Can we talk?

I wanted to devote one post solely on communication. One of the most important things I’ve learned during my long distant relationship, is that communication is key. I want to break this out into sections to explain my reasons and personal experiences deeper.

So, can we talk?

We live in a society where we can communicate within seconds to just about anyone, at anytime, and anywhere. In many ways this is a blessing, but I also think it can be harmful. K and I had been dating for two months when he left for boot camp. We had many conversations before he left to make sure that we both wanted the same thing out of our relationship. We both agreed that if we weren’t 100% committed, then we would break up before he left. If we stayed together, then we would stay together no matter what came our way. Thankfully we agreed on the latter. I didn’t have military friends. This life was very new to me, but my life hasn’t always been easy. I didn’t expect my future to be easy either.

I’m very thankful that K and I were dating while he went to bootcamp. Immediately when they arrive on base in The Great Lakes, they are given one phone call to say “I made it”. Then the only way to communicate is by writing letters. I was a girlfriend at the time so I told K to always call his mother first. I knew he would get to make a phone call in the middle and towards the end of bootcamp. I’m thankful for these two months because it forced me to be okay with not being able to communicate at any given time. I took advantage of writing letters. I wrote one every single day. I sent him funny memes, pictures of myself, and I told him about my day. Writing helped me release the sadness I had while he was away. I tried not to write about that, but I certainly let him know that I missed him and I was so proud of what he was doing. I tried to be as encouraging as possible. I used to write a lot of my letters. You can track them and they are typically delivered within a few days. Snail mail would take at least a week coming from Texas. I tried to schedule it so he would receive a letter everyday. While he was at bootcamp some days were harder than others. There were days of feeling lonely and sad, but I just tried to tell myself that I knew he was safe and okay. Looking back now, bootcamp has probably been the easiest part of this experience!

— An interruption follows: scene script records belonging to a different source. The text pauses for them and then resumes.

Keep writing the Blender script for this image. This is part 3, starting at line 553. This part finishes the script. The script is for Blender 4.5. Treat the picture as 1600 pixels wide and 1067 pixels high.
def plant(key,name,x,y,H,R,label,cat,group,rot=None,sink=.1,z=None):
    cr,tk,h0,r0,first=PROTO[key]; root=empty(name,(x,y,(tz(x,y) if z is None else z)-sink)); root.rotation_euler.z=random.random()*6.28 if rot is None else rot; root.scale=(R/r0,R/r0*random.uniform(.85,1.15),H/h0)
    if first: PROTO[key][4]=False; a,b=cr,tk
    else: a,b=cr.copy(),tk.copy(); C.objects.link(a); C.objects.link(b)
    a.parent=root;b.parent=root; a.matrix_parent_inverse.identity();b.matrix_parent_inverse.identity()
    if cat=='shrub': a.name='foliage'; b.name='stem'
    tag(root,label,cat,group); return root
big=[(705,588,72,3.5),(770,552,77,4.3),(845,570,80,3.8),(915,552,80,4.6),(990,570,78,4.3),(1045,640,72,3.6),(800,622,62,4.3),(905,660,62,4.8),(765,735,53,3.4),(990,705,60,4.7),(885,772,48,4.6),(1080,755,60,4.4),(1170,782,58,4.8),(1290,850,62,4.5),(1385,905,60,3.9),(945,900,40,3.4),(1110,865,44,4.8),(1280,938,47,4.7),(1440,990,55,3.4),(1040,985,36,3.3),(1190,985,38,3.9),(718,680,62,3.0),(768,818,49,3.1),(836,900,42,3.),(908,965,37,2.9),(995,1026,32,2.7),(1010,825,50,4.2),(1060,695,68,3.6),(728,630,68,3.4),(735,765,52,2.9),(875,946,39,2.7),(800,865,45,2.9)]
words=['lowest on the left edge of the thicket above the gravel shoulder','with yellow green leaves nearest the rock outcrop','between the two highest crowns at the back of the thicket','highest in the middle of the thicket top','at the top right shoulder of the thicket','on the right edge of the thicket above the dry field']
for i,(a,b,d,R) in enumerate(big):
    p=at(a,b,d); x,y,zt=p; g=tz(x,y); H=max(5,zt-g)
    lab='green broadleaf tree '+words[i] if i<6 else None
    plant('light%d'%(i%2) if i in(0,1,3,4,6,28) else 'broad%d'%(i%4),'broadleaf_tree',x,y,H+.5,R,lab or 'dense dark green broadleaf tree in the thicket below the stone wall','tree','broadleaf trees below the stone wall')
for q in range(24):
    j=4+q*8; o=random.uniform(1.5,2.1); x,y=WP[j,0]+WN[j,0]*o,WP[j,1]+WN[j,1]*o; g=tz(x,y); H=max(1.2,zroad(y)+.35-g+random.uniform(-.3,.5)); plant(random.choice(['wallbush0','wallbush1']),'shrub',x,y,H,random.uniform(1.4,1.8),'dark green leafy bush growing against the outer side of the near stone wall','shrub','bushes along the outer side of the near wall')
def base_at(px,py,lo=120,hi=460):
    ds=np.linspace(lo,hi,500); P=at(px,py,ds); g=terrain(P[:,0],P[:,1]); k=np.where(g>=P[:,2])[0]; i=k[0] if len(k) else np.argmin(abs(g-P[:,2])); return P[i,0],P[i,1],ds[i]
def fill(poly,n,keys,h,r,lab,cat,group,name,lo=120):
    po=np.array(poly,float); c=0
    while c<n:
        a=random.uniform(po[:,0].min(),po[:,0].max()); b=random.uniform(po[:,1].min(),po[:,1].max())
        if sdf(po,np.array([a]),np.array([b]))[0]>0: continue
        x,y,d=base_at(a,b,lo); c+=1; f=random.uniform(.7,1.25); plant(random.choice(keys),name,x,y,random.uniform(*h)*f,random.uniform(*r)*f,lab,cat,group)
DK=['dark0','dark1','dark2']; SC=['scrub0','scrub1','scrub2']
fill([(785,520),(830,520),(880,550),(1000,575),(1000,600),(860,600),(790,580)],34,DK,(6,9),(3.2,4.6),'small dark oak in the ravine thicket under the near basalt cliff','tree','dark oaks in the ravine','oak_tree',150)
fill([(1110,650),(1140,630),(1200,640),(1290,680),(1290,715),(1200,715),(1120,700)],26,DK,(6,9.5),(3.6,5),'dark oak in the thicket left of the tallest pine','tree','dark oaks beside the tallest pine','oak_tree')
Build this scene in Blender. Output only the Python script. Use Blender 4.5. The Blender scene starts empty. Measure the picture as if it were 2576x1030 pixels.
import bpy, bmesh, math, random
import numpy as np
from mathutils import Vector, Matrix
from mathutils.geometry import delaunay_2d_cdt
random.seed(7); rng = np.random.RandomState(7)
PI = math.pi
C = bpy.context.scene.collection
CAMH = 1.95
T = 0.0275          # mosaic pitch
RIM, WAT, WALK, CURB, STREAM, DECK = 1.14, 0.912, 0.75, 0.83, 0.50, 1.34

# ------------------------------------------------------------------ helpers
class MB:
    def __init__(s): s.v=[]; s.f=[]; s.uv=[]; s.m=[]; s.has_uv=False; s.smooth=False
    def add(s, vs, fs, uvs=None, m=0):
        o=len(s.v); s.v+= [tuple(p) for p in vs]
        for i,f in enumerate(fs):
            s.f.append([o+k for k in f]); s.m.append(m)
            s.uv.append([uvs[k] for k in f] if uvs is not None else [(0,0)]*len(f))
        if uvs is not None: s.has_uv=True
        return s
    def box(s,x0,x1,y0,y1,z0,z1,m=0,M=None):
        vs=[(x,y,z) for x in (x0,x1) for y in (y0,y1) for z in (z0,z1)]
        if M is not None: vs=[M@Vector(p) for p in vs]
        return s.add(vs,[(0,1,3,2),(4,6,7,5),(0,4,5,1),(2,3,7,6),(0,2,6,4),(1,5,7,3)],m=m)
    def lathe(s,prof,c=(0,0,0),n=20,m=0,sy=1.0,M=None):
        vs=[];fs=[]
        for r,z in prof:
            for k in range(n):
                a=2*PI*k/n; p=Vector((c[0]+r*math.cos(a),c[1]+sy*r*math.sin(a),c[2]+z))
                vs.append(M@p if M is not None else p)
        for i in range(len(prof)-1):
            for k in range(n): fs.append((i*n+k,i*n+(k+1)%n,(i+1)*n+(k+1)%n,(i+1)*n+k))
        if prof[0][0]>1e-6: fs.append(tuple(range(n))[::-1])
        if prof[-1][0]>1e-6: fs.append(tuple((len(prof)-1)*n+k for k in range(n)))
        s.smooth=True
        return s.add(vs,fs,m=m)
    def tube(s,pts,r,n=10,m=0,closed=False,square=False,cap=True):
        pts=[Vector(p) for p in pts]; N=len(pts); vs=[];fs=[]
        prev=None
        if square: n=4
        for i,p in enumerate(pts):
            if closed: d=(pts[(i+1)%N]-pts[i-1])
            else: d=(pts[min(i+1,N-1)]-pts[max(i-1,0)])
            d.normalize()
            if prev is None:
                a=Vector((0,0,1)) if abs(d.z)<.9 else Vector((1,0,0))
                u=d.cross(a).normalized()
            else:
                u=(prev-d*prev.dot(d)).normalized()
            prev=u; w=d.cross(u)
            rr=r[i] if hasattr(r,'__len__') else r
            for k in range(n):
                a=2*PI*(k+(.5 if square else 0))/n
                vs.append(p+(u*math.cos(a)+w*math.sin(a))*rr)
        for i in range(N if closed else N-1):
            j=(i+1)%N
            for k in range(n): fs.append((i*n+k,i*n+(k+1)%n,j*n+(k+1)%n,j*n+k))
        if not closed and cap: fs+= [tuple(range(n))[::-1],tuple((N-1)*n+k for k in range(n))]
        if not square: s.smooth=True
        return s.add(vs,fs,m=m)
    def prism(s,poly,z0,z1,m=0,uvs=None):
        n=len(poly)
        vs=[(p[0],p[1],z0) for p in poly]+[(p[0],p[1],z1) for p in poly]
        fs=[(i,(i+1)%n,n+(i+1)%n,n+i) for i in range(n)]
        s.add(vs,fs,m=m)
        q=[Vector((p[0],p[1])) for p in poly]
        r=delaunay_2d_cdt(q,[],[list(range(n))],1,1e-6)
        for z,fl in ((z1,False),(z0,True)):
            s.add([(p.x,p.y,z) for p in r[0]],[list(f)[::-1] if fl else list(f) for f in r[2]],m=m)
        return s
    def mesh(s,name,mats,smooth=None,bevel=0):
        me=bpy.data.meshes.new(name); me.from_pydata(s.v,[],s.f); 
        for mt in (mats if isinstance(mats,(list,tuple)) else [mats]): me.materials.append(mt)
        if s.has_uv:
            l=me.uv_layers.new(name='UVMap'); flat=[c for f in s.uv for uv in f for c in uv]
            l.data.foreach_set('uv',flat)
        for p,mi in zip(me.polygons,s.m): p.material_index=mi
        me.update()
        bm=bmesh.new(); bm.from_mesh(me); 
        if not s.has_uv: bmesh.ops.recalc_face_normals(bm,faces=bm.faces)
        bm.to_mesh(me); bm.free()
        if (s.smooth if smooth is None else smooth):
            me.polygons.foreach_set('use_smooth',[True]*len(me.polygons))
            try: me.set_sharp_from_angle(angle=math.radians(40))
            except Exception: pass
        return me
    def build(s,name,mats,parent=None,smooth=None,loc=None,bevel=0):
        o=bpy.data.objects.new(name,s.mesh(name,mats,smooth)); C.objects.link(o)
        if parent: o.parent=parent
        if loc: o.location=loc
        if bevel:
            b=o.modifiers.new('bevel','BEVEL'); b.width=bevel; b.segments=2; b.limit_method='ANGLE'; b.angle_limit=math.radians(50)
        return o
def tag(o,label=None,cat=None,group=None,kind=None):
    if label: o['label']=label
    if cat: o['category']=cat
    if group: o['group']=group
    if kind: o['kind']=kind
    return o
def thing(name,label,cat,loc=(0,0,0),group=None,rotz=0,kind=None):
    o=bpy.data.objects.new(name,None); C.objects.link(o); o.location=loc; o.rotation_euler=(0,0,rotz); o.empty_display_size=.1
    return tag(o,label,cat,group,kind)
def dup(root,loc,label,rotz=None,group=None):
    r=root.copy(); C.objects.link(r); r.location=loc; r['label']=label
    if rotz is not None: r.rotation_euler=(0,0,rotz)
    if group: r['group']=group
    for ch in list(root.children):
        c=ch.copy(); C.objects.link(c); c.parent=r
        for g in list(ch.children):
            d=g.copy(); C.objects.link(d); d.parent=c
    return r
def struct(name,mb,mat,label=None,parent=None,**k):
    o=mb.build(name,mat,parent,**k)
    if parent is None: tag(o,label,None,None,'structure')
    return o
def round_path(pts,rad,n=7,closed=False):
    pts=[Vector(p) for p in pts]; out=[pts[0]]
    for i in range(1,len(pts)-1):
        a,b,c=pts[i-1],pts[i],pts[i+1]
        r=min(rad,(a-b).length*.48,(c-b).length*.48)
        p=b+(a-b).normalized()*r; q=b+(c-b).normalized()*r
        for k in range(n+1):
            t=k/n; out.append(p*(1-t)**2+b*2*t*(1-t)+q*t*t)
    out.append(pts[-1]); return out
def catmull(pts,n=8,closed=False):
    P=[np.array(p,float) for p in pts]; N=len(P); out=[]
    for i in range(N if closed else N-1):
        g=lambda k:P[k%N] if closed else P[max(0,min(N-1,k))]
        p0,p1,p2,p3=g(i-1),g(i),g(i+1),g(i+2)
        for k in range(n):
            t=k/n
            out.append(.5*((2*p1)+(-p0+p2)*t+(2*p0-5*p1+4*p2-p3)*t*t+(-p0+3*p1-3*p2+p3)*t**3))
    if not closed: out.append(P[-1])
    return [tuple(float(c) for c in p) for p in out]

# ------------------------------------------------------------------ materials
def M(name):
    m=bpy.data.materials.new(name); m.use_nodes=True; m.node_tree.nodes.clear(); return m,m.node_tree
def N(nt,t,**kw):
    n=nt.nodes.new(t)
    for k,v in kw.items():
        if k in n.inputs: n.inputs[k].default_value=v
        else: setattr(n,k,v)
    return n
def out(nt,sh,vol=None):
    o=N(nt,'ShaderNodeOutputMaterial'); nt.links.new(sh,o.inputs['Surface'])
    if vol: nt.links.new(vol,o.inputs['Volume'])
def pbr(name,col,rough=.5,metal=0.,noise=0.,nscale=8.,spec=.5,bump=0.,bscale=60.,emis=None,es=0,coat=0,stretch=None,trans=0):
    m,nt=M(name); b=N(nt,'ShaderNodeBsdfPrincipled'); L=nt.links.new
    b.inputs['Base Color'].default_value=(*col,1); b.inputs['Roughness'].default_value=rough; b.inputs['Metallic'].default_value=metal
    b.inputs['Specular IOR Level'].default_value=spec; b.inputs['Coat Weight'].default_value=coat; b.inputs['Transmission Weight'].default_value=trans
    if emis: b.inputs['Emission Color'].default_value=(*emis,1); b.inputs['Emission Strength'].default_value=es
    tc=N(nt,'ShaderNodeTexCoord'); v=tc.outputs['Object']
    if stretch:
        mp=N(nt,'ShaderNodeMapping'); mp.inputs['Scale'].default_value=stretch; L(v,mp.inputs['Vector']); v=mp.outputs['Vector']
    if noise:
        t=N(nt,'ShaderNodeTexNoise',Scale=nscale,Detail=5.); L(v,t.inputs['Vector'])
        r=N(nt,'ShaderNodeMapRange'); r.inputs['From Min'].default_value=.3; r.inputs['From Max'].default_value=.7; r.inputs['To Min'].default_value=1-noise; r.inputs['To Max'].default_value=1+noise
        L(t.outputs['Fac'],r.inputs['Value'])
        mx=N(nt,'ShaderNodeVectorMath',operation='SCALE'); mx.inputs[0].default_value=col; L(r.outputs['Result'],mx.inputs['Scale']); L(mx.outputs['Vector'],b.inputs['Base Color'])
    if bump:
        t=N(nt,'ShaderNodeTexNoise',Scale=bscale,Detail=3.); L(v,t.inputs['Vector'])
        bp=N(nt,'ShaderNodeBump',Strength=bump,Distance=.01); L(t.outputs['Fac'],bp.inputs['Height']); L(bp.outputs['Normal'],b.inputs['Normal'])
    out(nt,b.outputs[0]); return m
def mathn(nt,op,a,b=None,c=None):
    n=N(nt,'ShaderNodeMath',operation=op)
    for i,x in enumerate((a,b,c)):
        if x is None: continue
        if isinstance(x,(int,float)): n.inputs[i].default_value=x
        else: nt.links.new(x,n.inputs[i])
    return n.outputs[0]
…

Your sailor changes while in the navy. They are essentially being trained for the most important job of their life. They have to learn to bottle and control their emotion while facing their fears. They are responsible for other people’s lives. Everyone will handle this experience differently. For K, I think he learned to appreciate his family and the little things more than before. Life is short and it is not worth beating around the bush or waiting for doors to open. Sometimes you have to open those doors or bluntly say what you mean. Communicating long distance requires patience, understanding, love, and trust. When you disagree, fighting is not the answer. Someone once told me that when a problem arises in a relationship, don’t let it come between you. Instead work together to figure out how to resolve it. Also, I wish I could yell this from the roof tops. Lol! Do not argue and fight over texting. In fact, if there is conflict immediately call. If someone can’t physically talk about it at that moment then WAIT. Do not text about it. You can’t hear emotion and so many times text can be misinterpreted. I know from experience. Waiting can be good as well. It gives both of you time to calm down and gather your thoughts.

The last point I would like to highlight is self identity. This doesn’t necessarily relate to communication, but I think will help when your availability to talk to your sailor is reduced drastically. You need to have friends. You need to go for a walk. You need to eat healthy. You need to have your own life. Your sailor may be the most important thing to you, but you have to find joy and have a life without them as well. Practice this now. Don’t wait until deployments. your relationship is not your identity. Your world should not revolve around waiting for your phone to ring. That is not what life is meant for. Staying busy and doing things that are good for your health, mind, and body will help you from feeling lonely or depressed when you can’t talk. However, it takes time. It helped me to learn when my thoughts and feelings were pure and true or when my insecurities were taking control and I was panicking for no reason. It’s okay if your sailor isn’t able to talk all the time. That doesn’t mean their love for you has changed. Trust them unless they have given you a valid reason not to. I think sometimes we can be our own worst enemy. Let me tell you, I can convince myself of the worst lies. Sometimes I can convince myself of things that are so far from the truth. So start now. Find your own joy, nobody can do that for you. Do not wait for the first deployment.